Audiopile Review: Keplar is doing a phenomenal job of getting early-2000s glitch classics back into print. It was only a matter of time before the label turned its attention to Osaka’s Tujiko Noriko. And here’s a reissue of 2003’s ‘From Tokyo to Naiagara’. During the noughties, Tujiko was extremely productive, releasing solo albums and collaborations for various labels, most commonly Mego. She even found time to play a few extremely memorable shows here in Vancouver. At the time, her dreamily chaotic song-scapes got her lazily labelled as “the Japanese Bjork”. Really, Tujiko Noriko is closer in spirit to Annette Peacock or Tim Buckley. But her aesthetic was and is distinctly glitchy. This stuff is guaranteed to delight fans of Fennesz, Oval, or anything Keplar has reissued previously. Despite being partly a collaboration with sound artist Aki Onda, ‘From Tokyo to Naiagara’ is one of her most accessible albums. It’s a great place to start getting to know a unique and consistently brilliant singer, songwriter, and electronic music producer.

 

2003 album by Tujiko Noriko on vinyl for the first time, featuring new artwork. Edition of 500 copies with black poly-lined inners, and download featuring eight tracks. Keplar presents the first-ever vinyl edition of the 2003 album From Tokyo to Naiagara by Tujiko Noriko. This reissue with new artwork by Joji Koyama is an abridged version of the album as Tomlab label owner Tom Steinle and producer Aki Onda had originally intended to publish it alongside the original CD version. Written by the France-based Tujiko while she still lived in Japan, From Tokyo to Naiagara followed up on her two seminal Mego albums and marked a turning point in both the artist’s career and personal life. Tujiko worked primarily with a Yamaha synthesizer and an MPC sampler while also incorporating contributions by other musicians such as Onda, Riow Arai, and Sakana Hosomi into the pieces. Sometimes approaching an IDM and clicks’n’cuts-style production or working with trip-hop and hip-hop beats while using conventional song structures in the most unconventional of ways, the album showcases her multifaceted influences and skills as a singer and musician to full effect. Tujiko describes producing it in close collaboration with Onda, who would relocate to New York City shortly after, as “quite Tokyo and very local.” This music is looking back while moving forward.
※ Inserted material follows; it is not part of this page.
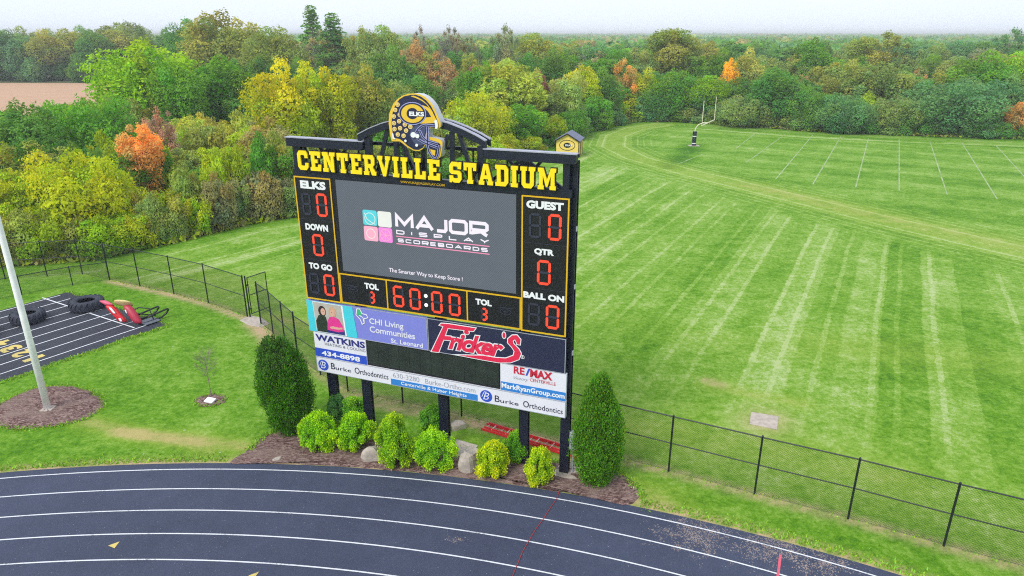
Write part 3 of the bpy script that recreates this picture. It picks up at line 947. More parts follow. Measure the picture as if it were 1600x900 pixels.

It is probably no surprise that its reissue too evokes tender memories of Onda and Steinle in Tujiko, while also reminding her of what lies ahead. Influenced in equal parts by the experience of strolling through previously unknown Tokyoite back alleys and thinking about the paths not (yet) taken, From Tokyo to Naiagara is precisely that: the perfect travel companion for a journey that leads its listeners from past to future.